What I find strange on this map and the earlier quotes on the offensive operations that soviet weaknesses and logistics did not enter the planning. It was only the question of whether Hitler was going to attack that mattered.
Because it wasn't really a
plan yet. It was more of a concept. All of those details you mentioned? They were still being worked through. It's disputed whether Stalin really every actually saw it and there is no evidence that Zhukov actually pressed for it's immediate implementation. Even then it was just one of a number of plans that were being drafted at the time for both offensive and defensive scenario. Some were selected for further development and implementation while others were just filed away.
One thing to note about all of these is their incompleteness.

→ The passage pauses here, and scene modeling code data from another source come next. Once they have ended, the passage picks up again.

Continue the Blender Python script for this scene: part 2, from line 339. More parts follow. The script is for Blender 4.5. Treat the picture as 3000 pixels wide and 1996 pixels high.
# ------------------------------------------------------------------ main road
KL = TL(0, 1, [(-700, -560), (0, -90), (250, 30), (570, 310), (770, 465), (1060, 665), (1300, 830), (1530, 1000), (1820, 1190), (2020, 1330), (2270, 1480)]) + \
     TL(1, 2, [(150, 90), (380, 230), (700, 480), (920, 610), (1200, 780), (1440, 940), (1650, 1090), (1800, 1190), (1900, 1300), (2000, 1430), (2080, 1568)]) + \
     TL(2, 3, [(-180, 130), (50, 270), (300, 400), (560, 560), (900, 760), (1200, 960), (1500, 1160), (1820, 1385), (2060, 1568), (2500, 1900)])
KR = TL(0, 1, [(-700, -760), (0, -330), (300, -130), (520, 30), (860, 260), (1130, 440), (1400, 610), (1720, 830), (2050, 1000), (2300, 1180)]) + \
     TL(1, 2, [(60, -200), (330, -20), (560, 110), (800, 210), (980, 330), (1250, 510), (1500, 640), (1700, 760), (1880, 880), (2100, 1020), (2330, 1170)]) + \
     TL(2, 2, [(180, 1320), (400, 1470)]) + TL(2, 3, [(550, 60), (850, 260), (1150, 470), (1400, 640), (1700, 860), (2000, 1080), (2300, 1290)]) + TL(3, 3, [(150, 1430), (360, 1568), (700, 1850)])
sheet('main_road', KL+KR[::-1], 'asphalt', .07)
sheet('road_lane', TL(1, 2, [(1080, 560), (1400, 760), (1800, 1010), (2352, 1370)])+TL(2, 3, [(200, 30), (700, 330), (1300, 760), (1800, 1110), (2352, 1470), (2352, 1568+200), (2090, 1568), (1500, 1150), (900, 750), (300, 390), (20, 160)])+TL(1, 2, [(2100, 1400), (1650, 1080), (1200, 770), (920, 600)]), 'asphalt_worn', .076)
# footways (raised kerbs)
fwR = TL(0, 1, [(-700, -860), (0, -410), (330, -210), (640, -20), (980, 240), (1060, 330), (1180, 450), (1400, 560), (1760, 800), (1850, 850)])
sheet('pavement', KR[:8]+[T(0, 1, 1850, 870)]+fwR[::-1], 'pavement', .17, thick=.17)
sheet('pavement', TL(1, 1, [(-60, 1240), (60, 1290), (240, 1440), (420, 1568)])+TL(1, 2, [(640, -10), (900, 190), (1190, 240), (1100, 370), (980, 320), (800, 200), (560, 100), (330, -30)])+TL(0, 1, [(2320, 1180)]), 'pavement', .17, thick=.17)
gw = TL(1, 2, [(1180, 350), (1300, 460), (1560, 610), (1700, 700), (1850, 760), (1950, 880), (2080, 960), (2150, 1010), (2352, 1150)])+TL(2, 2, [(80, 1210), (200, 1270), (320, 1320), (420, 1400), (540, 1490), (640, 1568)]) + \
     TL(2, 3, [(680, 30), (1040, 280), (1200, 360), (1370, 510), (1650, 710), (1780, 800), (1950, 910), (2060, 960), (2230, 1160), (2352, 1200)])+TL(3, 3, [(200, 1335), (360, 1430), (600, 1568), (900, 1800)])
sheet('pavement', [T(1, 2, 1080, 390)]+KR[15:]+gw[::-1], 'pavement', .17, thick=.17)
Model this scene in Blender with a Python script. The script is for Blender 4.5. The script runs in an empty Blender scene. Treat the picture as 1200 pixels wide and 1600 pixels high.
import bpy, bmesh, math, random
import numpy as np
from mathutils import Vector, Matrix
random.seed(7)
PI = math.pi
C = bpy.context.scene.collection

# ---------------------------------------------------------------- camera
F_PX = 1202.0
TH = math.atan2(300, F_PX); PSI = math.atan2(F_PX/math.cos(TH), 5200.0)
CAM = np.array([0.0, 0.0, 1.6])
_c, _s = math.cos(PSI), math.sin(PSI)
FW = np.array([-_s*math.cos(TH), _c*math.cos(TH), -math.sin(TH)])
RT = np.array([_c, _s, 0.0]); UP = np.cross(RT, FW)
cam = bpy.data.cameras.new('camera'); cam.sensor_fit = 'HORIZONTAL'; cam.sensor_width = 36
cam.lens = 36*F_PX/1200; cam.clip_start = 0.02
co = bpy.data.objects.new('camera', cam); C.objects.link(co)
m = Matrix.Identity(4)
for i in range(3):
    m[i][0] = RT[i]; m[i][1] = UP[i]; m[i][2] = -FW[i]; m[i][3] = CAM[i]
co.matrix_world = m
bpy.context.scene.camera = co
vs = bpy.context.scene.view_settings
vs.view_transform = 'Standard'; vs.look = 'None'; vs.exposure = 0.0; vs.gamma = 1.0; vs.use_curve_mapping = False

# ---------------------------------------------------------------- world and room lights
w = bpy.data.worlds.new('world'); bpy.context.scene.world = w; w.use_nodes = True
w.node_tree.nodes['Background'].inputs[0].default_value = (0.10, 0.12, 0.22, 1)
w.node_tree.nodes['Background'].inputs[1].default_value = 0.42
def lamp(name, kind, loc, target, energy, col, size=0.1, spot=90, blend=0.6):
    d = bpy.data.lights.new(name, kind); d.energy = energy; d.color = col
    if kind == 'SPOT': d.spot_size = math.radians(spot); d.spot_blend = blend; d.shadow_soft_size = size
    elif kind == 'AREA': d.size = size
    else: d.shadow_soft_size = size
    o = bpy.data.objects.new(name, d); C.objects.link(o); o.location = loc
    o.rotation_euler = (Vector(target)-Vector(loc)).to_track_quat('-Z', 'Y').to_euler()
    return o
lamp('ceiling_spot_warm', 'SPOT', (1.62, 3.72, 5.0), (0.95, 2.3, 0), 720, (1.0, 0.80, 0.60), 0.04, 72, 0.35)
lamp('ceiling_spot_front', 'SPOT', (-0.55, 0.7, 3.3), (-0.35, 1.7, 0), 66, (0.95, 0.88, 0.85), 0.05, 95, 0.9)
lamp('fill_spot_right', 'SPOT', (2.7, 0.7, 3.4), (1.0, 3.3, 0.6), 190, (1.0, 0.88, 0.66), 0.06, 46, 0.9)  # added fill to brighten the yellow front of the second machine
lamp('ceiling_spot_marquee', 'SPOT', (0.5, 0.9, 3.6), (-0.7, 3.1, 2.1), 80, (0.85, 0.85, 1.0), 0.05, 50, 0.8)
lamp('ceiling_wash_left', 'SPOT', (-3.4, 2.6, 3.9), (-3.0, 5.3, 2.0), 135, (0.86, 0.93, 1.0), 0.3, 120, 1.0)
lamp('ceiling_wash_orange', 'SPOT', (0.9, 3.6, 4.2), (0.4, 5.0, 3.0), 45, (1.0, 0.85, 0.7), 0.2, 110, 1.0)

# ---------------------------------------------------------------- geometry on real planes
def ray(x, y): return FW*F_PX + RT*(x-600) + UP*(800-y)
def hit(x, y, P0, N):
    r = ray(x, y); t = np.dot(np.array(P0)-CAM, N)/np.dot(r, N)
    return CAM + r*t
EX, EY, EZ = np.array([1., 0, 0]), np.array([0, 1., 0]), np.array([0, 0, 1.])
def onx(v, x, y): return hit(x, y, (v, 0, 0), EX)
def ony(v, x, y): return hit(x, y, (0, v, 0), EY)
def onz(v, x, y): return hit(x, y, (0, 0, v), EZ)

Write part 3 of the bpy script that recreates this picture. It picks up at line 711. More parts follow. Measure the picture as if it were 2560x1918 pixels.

They were more concepts then they were plans. All of the niggling details about precisely which units were to do what and how the logistical arrangements were supposed to work were not fully filled out, assuming the Soviets had gotten that far in the first place. This incompleteness stems from a very basic issue plaguing Soviet war planning in '41: the Soviets did not believe war was coming in 1941 and thus were not preparing for a war in 1941. Had they believed so, they would have grabbed one those plans and modified and truncated it to suit their existing forces rather then continuing to develop at the relatively lax pace.
This become even more peculiar when we consider that we are looking at filtered sources. It was Stalin's main blunder to trust Hitler whereas withholding from the offensive because it was best for the red army would make Stalin perceive wise.
Erm, no... it actually indicates quite the opposite. You clearly need to read
Stumbling Colossus. Glantz pretty well demolishes the idea that the Soviets perceived their army as being ready for an offensive campaign in 1941 is something he thoroughly demolishes and was one of the major reasons for Stalin's denialism over the imminence of the German attack.
I am sure that if this (holding back because it was the best military decision) had ever been the reasoning, it would be highlighted in all the history book as Stalin's moment of wisdom.
Not necessarily. To start with, Stalin didn't just "hold back", he actively refused to shift Soviet armies into defensive postures, distribute supplies, issue clear rules-of-engagement, or even have them man their fighting positions until after the Germans attacked. He took some precautions, but they were largely half-measures which didn't actually improve the combat capabilities of the forces in the field or put them in a more favorable position to actually fulfill their combat missions. Additionally there is the issue of portrayals: A lot of myths or incorrect perceptions manage to continue to exist because of obscuration in the historical record or simple inertia in the filtering process from professional historians to the public at large. World War 2 provides fertile ground for this: during the Cold War, Western Historians largely bought into the sob story perpetrated by German generals that Hitler lost them the war. Because the Soviets were denying access to their archives (as the ones who had captured OKH's headquarters during the Battle of Berlin, they had made off with the overwhelming bulk of the records), there was no real way to contradict them. But when the Berlin Wall fell and OKH's documents were released, analysis of the documentation quickly revealed that the sob stories were just the transparent attempt by the generals to avoid blame. And yet, you still find history books printed as recently as the few years saying something roughly along the lines of "if Hitler had listened to his generals..."
As much as ON likes to lampoon Wehrmacht logistic planning Zhukov went full Rommel with this plan.
No he didn't. Full Rommel would have been if he actually went and tried to have it implemented right then and there, regardless of what STAVKA . He didn't, because the plan was incomplete and he knew it (and also because Stalin would have had him shot for such blatant insubordination).
The May 15th start date would require at least a February authorization
Point of order: May 15th is the date the first draft was submitted by Zhukov to the General Staff for approval, not the date it was supposed to be executed or even implemented. The plan, or at least it's first draft, envisioned a two month preparation period so the earliest it could have been executed would have been mid-July.